Die heutige Restaurant-Empfehlung: Restaurant Champagneria nahe der Piazza dell’Unità d’Italia in Triest.


7. Juni 2016 — Bauarbeiten

Beim Frühstück entschliessen wir uns, einen weiteren Tag in Triest zu verweilen, um die Stadt zu erkunden, erste Vorkehrungen für unsere Visa für den Iran und Usbekistan zu treffen und die weitere Route zu planen. Und mein nächstes Problem zu lösen: wieso meine externe Festplatte den Geist aufgegeben hat. Wieso muss alles kaputt gehen? Jetzt werden wir keine Ausweichmöglichkeit mehr haben, als alles Hochzuladen, wenn wir eine gute Internetverbindung haben. Und meine Musiksammlung ist auf jenen Rest zusammengeschrumpft, der bereits auf dem Telefon gespeichert ist. Vermutlich sollen wir uns an ein Leben ohne Luxus gewöhnen.

Die Routenplanung enthüllt, dass wir Georgien und Armenien auslassen müssen und direkt von der Türkei in den Iran fahren müssen, anderenfalls wird es zu eng China Ende September zu erreichen. Ich habe mich wirklich auf diese beiden Länder gefreut, aber wir können nicht alles haben.

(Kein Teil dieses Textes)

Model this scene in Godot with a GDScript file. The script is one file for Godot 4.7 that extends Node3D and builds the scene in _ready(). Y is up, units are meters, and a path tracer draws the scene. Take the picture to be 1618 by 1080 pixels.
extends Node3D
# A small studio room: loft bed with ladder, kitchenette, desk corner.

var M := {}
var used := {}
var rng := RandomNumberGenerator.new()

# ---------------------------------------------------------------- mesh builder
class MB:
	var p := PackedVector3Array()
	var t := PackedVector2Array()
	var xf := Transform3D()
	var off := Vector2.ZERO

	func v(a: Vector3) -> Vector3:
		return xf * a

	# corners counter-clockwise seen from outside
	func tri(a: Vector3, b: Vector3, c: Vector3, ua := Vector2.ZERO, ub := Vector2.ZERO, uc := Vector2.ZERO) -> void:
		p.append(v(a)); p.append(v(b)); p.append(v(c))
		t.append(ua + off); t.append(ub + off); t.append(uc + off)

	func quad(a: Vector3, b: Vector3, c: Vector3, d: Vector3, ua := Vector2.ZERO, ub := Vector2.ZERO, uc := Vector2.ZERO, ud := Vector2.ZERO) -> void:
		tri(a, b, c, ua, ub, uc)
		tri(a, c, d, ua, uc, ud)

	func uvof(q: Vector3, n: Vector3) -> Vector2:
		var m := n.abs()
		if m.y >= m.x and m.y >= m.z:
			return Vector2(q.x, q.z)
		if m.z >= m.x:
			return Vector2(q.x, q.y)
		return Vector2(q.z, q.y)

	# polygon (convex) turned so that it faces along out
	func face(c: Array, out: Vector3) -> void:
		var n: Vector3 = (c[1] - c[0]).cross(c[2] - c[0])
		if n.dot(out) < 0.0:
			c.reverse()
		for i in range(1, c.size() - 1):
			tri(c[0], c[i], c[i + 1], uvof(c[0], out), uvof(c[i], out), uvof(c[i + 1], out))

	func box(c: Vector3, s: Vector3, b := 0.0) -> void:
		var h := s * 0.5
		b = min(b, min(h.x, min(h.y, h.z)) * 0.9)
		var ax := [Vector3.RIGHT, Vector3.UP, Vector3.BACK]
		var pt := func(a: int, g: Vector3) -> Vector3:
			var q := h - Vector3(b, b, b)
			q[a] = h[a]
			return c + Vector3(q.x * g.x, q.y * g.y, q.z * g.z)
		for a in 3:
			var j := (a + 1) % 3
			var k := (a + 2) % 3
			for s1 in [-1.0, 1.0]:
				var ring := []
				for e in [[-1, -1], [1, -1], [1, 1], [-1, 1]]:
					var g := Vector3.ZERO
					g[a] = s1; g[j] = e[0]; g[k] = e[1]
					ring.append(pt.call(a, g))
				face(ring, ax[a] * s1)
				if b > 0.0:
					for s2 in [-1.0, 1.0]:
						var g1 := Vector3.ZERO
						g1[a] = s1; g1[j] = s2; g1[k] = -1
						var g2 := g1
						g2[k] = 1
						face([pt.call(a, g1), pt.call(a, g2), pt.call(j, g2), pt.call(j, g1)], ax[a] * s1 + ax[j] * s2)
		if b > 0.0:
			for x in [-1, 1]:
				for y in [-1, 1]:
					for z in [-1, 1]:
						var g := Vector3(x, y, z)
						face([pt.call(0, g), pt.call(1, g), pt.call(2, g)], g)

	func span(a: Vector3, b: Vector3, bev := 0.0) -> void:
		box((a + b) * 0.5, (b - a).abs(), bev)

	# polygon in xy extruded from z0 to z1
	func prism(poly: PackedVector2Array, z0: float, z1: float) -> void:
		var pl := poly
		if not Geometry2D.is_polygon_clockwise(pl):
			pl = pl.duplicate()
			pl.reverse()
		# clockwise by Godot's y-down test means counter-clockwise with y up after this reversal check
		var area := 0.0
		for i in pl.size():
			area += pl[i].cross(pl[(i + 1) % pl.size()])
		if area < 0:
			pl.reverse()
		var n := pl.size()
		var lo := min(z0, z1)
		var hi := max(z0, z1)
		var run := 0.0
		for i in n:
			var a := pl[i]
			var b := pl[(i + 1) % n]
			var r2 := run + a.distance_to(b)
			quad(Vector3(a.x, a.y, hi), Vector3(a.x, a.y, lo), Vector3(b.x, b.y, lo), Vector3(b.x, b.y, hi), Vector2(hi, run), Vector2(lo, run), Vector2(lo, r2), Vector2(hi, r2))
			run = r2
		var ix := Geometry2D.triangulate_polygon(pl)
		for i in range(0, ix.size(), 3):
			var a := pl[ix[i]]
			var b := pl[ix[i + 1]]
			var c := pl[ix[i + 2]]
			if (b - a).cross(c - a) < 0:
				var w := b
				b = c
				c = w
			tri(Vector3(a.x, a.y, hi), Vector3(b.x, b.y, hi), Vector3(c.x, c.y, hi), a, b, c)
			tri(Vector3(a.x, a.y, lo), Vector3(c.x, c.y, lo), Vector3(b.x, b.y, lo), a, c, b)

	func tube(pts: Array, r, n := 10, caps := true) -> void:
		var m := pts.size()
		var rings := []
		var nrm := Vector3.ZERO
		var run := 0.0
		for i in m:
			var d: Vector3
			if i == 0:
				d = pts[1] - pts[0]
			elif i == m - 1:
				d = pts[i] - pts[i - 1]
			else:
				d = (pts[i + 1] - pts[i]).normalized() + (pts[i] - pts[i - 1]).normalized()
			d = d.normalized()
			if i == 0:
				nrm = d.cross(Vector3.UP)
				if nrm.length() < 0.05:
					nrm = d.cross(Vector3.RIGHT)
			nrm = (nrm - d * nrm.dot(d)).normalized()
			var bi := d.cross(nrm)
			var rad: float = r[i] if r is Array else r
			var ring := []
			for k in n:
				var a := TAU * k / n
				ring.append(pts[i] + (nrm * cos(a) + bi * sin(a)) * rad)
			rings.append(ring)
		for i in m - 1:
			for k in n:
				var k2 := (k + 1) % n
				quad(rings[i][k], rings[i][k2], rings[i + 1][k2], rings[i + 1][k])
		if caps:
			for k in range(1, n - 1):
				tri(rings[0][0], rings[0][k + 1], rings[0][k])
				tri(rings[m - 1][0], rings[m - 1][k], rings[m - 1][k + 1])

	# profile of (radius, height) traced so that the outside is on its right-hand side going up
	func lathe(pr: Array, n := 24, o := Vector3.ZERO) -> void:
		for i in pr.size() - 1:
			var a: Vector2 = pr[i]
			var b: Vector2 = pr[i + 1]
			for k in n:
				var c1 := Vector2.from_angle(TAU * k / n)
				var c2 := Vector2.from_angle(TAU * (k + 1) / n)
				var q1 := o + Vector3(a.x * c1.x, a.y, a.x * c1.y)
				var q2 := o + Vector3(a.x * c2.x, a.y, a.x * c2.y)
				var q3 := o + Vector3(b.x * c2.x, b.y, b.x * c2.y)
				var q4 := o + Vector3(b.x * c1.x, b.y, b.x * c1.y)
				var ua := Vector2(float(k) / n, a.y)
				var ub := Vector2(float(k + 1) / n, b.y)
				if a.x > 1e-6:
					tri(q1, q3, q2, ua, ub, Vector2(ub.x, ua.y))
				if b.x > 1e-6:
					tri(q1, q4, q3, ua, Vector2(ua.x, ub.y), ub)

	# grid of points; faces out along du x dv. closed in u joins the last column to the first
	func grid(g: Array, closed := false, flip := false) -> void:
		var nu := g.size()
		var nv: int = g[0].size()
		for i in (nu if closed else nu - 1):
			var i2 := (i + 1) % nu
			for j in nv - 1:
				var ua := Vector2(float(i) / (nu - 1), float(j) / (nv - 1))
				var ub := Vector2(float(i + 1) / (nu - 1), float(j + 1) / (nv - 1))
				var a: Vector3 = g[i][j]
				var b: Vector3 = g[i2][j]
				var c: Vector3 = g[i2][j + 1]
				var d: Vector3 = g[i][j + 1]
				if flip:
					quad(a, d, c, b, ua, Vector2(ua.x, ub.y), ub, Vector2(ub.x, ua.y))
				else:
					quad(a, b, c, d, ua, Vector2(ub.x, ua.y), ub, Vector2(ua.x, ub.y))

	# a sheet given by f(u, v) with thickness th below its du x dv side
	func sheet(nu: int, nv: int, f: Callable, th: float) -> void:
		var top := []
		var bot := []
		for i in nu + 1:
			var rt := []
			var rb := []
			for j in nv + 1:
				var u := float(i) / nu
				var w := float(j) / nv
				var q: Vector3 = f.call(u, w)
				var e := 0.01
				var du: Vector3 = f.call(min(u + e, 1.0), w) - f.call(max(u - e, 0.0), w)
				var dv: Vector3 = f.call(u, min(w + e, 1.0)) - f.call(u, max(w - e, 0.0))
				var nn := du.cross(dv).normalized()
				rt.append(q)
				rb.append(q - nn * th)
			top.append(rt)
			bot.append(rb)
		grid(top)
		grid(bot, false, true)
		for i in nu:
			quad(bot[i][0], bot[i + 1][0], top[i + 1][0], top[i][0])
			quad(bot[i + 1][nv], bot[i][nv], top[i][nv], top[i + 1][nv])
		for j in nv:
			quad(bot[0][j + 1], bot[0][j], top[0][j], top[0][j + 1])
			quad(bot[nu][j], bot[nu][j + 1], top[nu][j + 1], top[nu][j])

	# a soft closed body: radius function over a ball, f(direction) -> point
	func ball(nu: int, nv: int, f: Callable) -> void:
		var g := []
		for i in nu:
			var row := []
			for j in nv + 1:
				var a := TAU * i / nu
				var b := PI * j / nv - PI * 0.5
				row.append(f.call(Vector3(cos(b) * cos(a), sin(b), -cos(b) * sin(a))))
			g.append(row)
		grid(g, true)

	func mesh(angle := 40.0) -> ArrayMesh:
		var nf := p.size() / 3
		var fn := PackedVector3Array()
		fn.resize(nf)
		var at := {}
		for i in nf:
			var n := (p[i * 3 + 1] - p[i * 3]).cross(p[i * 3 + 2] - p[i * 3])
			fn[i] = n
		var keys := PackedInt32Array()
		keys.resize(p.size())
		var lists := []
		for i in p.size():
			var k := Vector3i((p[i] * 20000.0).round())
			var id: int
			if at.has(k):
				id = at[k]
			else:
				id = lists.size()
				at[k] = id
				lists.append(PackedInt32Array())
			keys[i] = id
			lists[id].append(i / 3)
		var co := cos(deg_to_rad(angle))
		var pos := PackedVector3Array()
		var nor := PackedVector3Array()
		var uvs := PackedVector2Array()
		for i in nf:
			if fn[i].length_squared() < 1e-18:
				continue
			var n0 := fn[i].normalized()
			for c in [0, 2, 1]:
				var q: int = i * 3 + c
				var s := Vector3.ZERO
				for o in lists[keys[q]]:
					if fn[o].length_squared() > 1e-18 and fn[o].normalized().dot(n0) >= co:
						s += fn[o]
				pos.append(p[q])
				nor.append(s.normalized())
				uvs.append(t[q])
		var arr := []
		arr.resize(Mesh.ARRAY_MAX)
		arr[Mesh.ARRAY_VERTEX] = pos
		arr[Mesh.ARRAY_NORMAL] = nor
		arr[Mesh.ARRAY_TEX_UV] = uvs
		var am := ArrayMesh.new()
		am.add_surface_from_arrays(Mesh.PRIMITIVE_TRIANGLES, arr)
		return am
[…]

Sie sind ’nahe genug‘ zu Zentraleuropa, um sie eines Tages zu besuchen, vielleicht sogar mit einer Fähre von Bulgarien aus.

Die Dame an der Hotelrezeption schlägt vor, dass wir die Motorräder näher beim Hotel parken sollten! Grossartig, denn ein weiterer Grund für die Aufenthaltsverlängerung um einen weiteren Tag war, dass mir nicht nach dreimal drei Häuserblocks laufen war — hin und zurück und in Motorradklamotten — um all unser Gepäck erneut auf die Räder zu bringen. Offenbar finden im Erdgeschoss des Gebäudes Umbauarbeiten statt und sie hat die Arbeiter angewiesen, etwas Platz für zwei Motorräder frei zu lassen. Sehr nett und sehr hilfreich. Als ich auf Triests Strassen fahre, um Straffe Feder in unsere neue Garage zu befördern, ernte ich skeptische Blicke von den Rollerfahrern. Und nicht weil ich die ‚Keine Einfahrt‘-Schilder ignoriere, wie es alle tun.